Grande Fratello 12 – Prima puntata, foto
Un catalogo di umanità varia ma poco umana, nella quale non ci si può immedesimare, sfogliato da un meccanismo che è, per forza di cose, sempre uguale a se stesso, che non offre mai sussulti, che non ti stupisce mai, se non per il modo in cui viene rappresentato: patinatissimo, per fartelo desiderare. I led sempre più grossi, sempre più presenti, sempre più da guardare, sempre più forma, colori e luci e immagini in movimento dentro alle immagini in movimento, per farti illudere della presenza di una sostanza.
Ma comunque “utile”. Per l’azienda che lo manda in onda, ovviamente. E anche per quei telespettatori che, immergendosi nel catalogo, trovano, forse, una via di fuga a vite troppo piatte. Oppure avvertono la sensazione di non essere poi così male, confrontandosi con quei “belli da catalogo” che, prima o poi, fra strisce quotidiane e diretta 24 ore su 24, emergeranno per forza anche nelle loro brutture e meschinità. Ma senza esagerare.
E’ pur sempre un catalogo a prezzi modici. E infatti, il principe Kiran Maccali non è un principe vero, lo si racconta così solo per una fetta di programma. Le favole vere costano troppo.
E lui, anche se sembra una tigre di Mompracem, in oriente non c’è mai stato. Proprio come Emilio Salgari non era mai stato in Malesia.

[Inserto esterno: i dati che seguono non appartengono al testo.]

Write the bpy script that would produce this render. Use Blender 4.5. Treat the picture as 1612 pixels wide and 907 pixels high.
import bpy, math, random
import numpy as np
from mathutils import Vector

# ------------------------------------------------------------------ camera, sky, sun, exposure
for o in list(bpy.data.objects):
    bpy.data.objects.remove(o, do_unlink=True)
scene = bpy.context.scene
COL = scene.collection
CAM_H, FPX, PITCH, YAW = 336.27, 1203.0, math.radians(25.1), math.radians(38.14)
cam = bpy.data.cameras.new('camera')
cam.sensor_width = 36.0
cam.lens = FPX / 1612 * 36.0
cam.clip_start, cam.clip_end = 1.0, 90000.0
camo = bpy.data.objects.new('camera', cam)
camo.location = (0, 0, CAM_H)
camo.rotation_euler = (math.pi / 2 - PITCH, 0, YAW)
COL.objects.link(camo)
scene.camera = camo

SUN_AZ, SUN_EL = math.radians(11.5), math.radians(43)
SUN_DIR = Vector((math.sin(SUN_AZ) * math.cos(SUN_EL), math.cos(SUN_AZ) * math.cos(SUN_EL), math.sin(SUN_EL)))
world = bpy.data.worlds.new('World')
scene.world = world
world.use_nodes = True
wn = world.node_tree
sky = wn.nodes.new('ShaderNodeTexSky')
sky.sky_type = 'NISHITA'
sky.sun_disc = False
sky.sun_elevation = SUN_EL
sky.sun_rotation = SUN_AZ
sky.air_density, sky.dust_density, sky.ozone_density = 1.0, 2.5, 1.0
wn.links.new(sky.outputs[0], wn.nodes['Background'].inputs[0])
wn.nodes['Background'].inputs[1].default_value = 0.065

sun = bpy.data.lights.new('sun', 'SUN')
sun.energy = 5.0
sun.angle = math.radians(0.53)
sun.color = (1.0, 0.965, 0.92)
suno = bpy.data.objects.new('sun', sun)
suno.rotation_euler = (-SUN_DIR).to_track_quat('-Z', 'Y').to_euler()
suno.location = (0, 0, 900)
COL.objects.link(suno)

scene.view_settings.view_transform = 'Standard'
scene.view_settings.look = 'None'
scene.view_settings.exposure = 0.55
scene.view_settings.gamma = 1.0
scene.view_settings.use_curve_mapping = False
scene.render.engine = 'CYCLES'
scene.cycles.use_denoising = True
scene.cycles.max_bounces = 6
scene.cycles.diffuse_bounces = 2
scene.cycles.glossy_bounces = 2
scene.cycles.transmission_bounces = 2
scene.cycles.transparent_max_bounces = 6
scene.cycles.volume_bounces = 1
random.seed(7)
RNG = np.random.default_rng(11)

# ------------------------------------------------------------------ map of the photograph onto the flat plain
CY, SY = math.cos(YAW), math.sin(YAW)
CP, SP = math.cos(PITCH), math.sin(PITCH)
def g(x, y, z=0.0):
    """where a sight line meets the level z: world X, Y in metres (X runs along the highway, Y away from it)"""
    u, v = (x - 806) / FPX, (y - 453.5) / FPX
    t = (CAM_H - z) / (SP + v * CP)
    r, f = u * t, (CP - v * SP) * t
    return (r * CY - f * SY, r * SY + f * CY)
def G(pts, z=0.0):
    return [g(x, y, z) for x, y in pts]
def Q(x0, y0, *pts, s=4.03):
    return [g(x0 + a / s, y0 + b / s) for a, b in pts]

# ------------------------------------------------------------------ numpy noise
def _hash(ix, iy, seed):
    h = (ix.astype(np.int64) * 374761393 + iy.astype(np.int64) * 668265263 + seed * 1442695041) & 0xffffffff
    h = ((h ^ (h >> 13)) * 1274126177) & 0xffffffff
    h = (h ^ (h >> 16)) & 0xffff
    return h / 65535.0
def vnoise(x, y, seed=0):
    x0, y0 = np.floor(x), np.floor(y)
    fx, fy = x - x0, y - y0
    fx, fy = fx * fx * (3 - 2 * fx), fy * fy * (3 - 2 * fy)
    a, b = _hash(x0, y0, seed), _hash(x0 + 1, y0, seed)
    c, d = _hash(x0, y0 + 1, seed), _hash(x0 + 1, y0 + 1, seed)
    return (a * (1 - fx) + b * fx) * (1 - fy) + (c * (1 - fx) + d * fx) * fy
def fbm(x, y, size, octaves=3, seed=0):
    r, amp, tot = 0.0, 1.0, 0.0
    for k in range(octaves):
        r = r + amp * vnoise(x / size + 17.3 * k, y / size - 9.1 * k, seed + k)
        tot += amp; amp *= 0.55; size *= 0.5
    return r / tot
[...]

Tant’è, salvo scossoni, il Grande Fratello 12 reggerà per almeno 6 mesi il palinsesto di Canale5 fra prime serate, strisce, pomeriggi dursiani e domenicali, mattine, ospitate, paparazzate, spiate, scoop, news e curiosità da far crescere ad ogni costo. E così si proporrà al telespettatore un altro catalogo, di baci rubati, di passati che riemergono, di fatti di vita vissuta che si finge essere notizie di vita vera. E poi imperverseranno i video e le immagini delle docce, i bikini, i perizomi, la caccia alla prima coppia, il sesso, il petting: una disperata ricerca della sessualità pruriginosa da raccontare, però, come la si può raccontare in prime time. Un culo ogni tanto e un po’ di moralismo che non fa mai male. Un culo possibilmente bello e patinato. Che prima o poi verrà nominato e dovrà uscire dalla porta rossa della casa.
Come il catalogo Postalmarket, tocca accontentarsi sapendo che si rimarrà delusi a priori da quella lussuria ingannevole. Non c’è suspense nemmeno nel Grande Fratello. E noi, tutti, nessuno escluso, saremo complici del meccanismo narrativo più elementare – e per questo più funzionale di qualunque altro -, per il solo fatto di parlarne.